The first words uttered by Orbán as he basked in the glow of an overwhelming victory were attacks on all his adversaries at home and abroad. He even attacked the West’s darling, Ukrainian President Volodymyr Zelenskyy, who has called Orbán’s administration “a Russian branch in Europe.”

It’s clear that Orbán feels armor-plated against anything Brussels or even Washington can bring on. He’s already withstood an Article 7 vote in the European Parliament “censuring” Hungary for failure to adhere to the E.U.’s core values. As a result, the E.U. recently said it would freeze some subsidies to the country.

The broader problem of Orbán’s win is the cleavages that it shows are alive and well in Europe. While the Ukraine invasion led to a unified and swift stand against Russia unprecedented since the Cold War, Orbán’s victory shows it’s not enough for all of Europe to reject leaders who lean toward authoritarianism.

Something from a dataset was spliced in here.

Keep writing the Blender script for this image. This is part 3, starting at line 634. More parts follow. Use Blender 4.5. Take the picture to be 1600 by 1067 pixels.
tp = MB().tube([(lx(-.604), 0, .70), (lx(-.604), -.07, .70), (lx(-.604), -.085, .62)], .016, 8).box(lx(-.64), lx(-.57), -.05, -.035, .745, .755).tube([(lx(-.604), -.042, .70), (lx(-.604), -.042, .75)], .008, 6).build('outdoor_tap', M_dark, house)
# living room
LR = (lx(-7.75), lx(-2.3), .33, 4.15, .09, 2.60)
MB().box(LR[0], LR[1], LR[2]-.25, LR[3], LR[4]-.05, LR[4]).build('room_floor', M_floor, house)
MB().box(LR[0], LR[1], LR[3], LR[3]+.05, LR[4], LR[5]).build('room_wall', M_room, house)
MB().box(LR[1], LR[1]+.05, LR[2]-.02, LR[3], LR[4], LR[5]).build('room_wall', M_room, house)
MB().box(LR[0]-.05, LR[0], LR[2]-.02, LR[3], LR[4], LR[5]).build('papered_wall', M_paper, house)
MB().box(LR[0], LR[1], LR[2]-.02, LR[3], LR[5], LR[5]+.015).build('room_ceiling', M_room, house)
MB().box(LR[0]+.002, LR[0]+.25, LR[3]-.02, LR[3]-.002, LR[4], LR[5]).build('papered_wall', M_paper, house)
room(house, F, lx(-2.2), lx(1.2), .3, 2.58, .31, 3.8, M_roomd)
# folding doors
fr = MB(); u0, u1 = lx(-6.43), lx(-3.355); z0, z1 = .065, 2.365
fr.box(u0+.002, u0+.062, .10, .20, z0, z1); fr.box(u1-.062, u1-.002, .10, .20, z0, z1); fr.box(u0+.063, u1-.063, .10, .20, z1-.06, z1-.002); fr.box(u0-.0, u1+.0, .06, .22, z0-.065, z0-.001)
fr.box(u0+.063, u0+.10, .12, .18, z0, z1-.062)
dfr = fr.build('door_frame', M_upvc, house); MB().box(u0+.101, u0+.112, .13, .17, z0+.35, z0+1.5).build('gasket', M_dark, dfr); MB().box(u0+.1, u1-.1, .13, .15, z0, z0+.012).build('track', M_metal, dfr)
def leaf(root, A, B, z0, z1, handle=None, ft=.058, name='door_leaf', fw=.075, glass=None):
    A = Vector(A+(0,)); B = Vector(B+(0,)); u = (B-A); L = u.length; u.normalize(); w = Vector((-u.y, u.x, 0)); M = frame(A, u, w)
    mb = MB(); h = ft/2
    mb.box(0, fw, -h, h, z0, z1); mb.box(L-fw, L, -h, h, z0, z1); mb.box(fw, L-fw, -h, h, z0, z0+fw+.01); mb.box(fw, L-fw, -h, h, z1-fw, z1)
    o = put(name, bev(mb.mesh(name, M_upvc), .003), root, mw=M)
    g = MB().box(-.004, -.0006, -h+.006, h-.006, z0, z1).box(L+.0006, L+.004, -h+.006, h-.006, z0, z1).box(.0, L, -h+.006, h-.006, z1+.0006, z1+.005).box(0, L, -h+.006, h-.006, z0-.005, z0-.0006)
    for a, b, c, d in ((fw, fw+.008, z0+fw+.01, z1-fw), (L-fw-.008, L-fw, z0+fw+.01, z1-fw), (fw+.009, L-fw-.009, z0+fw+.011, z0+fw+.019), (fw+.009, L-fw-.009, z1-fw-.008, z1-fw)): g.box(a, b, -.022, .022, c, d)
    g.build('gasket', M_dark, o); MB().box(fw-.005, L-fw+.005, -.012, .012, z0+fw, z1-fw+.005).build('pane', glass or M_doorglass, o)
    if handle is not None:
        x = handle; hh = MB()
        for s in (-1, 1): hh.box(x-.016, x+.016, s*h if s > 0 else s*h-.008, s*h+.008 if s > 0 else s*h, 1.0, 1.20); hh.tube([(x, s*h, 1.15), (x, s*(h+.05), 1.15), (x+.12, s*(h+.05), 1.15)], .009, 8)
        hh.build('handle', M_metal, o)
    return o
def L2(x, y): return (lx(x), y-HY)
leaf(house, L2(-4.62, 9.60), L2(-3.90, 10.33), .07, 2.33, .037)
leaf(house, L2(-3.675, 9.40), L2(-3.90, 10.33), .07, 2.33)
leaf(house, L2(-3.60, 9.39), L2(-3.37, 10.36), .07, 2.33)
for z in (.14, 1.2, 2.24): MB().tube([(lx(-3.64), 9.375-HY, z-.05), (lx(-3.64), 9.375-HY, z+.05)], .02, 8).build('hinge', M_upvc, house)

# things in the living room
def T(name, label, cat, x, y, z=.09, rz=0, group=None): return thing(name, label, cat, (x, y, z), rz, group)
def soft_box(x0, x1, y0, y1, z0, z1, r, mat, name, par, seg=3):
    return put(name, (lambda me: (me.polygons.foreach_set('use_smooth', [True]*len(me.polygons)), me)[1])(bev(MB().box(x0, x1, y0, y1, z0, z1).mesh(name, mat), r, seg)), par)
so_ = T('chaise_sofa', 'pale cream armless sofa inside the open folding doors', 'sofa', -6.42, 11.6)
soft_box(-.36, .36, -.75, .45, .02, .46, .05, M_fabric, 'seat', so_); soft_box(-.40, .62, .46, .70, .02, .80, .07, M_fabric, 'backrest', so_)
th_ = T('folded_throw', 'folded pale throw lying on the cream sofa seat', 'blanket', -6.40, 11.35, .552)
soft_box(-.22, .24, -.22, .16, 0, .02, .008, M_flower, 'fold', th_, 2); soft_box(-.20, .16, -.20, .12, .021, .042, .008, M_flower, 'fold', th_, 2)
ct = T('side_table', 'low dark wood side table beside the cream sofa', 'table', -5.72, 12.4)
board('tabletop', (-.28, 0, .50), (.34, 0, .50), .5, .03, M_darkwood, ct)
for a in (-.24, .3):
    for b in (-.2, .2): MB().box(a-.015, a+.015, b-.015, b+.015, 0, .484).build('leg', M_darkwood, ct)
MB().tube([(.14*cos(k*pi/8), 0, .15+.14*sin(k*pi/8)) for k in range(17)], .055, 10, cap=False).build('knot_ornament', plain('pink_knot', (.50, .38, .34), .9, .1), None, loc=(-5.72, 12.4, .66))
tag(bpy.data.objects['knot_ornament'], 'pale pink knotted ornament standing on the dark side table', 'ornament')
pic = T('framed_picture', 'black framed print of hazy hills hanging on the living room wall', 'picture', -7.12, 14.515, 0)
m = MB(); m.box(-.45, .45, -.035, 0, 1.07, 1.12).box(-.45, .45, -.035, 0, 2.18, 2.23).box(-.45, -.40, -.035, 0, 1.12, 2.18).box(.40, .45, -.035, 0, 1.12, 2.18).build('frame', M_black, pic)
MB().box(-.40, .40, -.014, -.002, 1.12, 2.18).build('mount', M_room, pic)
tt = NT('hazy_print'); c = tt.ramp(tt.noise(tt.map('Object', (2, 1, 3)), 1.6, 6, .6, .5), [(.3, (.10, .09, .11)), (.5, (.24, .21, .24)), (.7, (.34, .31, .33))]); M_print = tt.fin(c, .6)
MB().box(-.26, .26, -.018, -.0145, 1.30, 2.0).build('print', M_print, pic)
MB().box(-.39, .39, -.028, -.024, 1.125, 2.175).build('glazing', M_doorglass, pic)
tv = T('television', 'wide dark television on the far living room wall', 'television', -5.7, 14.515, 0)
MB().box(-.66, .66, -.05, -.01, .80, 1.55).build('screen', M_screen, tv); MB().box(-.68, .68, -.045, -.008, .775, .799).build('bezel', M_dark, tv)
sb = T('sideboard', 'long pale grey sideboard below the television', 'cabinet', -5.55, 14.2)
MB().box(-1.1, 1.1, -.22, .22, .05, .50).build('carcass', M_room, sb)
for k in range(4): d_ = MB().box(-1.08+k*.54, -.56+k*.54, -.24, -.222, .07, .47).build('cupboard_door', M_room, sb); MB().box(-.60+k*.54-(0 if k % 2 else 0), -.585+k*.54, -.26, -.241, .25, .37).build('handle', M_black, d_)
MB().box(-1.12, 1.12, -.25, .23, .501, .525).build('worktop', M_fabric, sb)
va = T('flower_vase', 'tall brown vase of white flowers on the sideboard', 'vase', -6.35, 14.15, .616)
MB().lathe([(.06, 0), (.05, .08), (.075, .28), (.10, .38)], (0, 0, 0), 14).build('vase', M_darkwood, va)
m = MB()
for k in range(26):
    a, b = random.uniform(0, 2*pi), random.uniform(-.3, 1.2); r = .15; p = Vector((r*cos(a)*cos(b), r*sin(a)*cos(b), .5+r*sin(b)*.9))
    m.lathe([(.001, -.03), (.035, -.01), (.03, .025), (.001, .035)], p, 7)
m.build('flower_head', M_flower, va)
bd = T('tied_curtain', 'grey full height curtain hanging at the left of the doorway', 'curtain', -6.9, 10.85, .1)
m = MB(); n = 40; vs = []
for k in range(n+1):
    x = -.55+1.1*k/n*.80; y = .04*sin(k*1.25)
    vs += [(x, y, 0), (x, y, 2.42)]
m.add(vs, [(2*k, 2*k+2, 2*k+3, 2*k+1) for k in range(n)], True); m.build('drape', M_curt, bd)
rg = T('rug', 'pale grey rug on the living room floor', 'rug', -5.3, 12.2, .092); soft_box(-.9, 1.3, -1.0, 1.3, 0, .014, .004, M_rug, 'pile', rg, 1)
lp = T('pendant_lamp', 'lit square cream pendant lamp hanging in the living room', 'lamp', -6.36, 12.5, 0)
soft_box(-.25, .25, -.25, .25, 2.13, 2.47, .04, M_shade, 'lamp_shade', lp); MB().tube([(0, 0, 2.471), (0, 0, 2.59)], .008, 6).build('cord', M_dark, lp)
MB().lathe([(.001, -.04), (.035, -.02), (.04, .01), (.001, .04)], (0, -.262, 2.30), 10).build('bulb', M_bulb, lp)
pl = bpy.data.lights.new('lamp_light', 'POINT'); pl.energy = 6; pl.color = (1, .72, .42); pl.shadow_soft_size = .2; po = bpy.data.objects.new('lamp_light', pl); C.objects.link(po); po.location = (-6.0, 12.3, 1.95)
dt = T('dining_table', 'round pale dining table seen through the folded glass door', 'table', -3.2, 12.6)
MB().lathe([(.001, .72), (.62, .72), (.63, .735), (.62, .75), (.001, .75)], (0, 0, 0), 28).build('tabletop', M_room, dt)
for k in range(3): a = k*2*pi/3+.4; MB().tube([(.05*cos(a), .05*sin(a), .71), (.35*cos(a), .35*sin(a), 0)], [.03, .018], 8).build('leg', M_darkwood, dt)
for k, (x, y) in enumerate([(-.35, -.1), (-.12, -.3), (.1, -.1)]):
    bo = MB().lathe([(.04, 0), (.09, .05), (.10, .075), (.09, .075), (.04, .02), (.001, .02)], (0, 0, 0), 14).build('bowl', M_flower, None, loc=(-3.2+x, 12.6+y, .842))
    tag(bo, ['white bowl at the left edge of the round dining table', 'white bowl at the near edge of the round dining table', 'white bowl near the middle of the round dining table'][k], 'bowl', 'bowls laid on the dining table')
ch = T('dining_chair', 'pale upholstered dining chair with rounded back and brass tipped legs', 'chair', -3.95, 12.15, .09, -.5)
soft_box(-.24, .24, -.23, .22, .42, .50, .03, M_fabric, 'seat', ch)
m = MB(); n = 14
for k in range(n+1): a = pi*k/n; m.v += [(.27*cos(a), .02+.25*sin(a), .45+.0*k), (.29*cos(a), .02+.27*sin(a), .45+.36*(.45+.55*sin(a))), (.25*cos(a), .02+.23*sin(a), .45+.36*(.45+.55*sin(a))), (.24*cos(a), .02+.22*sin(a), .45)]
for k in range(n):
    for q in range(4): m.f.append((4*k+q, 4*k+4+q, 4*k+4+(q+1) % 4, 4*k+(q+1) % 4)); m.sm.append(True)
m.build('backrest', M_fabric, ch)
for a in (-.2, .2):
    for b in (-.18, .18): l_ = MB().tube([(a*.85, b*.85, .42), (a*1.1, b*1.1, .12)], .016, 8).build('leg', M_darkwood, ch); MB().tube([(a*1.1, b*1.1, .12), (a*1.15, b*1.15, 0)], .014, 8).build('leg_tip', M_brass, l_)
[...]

So there is potentially more trouble ahead for any number of countries that have their own populist, right-wing political forces. French voters will go to the polls Sunday in the first round of presidential elections with two right-wing candidates, Marine Le Pen and Éric Zemmour, challenging incumbent Emmanuel Macron, whose lead has narrowed in recent days. 

In Italy, Orbán continues to maintain a close relationship with Matteo Salvini of the far-right Italian League. Orbán has also cultivated ties with some sympatico Americans, including Fox News personality Tucker Carlson. The TV host even flew to Hungary last summer to support the prime minister (though he lost some credibility when he mistakenly referred on Fox News to neighboring Serbia as Slovakia, much to the amusement of Hungarian media).

The cracks in Europe still remain — and threaten to widen — as authoritarian leaders who drew support, or at least inspiration, from Putin haven’t been cowed by how badly his war is going or by European democracies’ newfound resolve. Perhaps the best strategy for the West is simply containment. Even if funding freezes don’t guarantee change, steps like these send the strong message that authoritarianism is quarantined where it has taken hold, while the perils of spread are clearly spelled out to voters in what is still left of the democratic West. Then the hold on power of these leaders, isolated and fragmented, perhaps will begin to rot from the roots.